Monthly Notices of the Royal Astronomical Society Oxford University Press 467:1 (2017) 311-329

Authors:

G Pezzulli, F Fraternali, James Binney

Abstract:

Massive and diffuse haloes of hot gas (coronae) are important intermediaries between cosmology and galaxy evolution, storing mass and angular momentum acquired from the cosmic web until eventual accretion on to star-forming discs. We introduce a method to reconstruct the rotation of a galactic corona, based on its angular momentum distribution (AMD). This allows us to investigate in what conditions the angular momentum acquired from tidal torques can be transferred to star-forming discs and explain observed galaxy-scale processes, such as inside-out growth and the build-up of abundance gradients. We find that a simple model of an isothermal corona with a temperature slightly smaller than virial and a cosmologically motivated AMD is in good agreement with galaxy evolution requirements, supporting hot-mode accretion as a viable driver for the evolution of spiral galaxies in a cosmological context. We predict moderately sub-centrifugal rotation close to the disc and slow rotation close to the virial radius.
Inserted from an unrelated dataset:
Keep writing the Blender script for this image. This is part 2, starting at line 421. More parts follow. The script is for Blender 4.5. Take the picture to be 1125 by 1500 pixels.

Motivated by the observation that the Milky Way has a relatively hot corona (T ≃ 2 × 10^6 K), we also explore models with a temperature larger than virial. To be able to drive inside-out growth, these models must be significantly affected by feedback, either mechanical (ejection of low angular momentum material) or thermal (heating of the central regions). However, the agreement with galaxy evolution constraints becomes, in these cases, only marginal, suggesting that our first and simpler model may apply to a larger fraction of galaxy evolution history.